Researchers from Arizona State University, King Abdullah University of Science and Technology, and other institutions have developed a new method to synthesize hexagonal boron nitride (hBN) thin films at temperatures compatible with silicon-based CMOS technology, successfully fabricating stable memristive devices. The research results have been published in the journal Nature Nanotechnology.

Two-dimensional hexagonal boron nitride has shown great potential in building neuromorphic computing and in-memory computing systems due to its excellent insulating properties and mechanical strength. However, traditional high-temperature synthesis methods are difficult to integrate with CMOS processes, and the transfer process often introduces defects. The research team used electron cyclotron resonance plasma-enhanced chemical vapor deposition (ECR-PECVD) technology to achieve direct deposition of high-quality hBN thin films at temperatures below 380°C.

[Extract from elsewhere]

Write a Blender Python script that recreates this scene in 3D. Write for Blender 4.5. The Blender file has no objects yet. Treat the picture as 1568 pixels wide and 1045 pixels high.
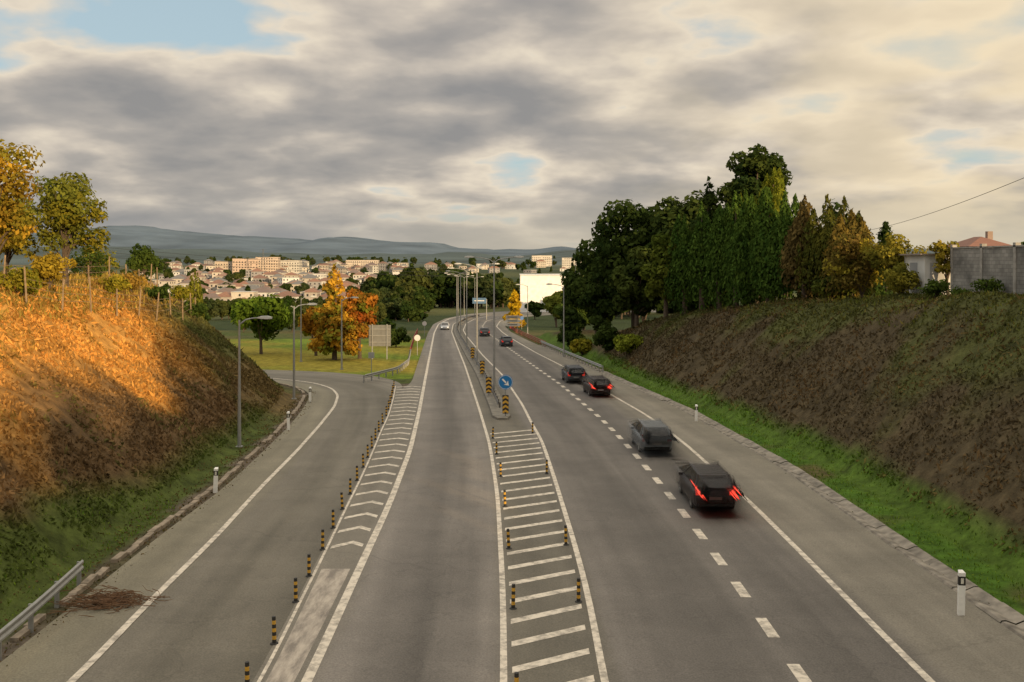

The polycrystalline hBN thin films prepared by this method exhibit excellent wafer-scale uniformity and can be integrated with existing electronic devices without the need for transfer. Memristors fabricated based on this thin film demonstrate high yield (approximately 90%), stable multi-state operation capability (more than 16 states), and excellent endurance. The researchers stated: "We directly integrated the memristors into an industrial CMOS test platform, achieving millions of programming cycles. This marks an important step toward wafer-scale integration of hBN memristors."

This breakthrough provides a new pathway for the integration of two-dimensional materials with existing semiconductor technologies and is expected to promote the development of high-performance computing devices. The research team indicated that the method is also applicable to the low-temperature synthesis and integration of other two-dimensional materials.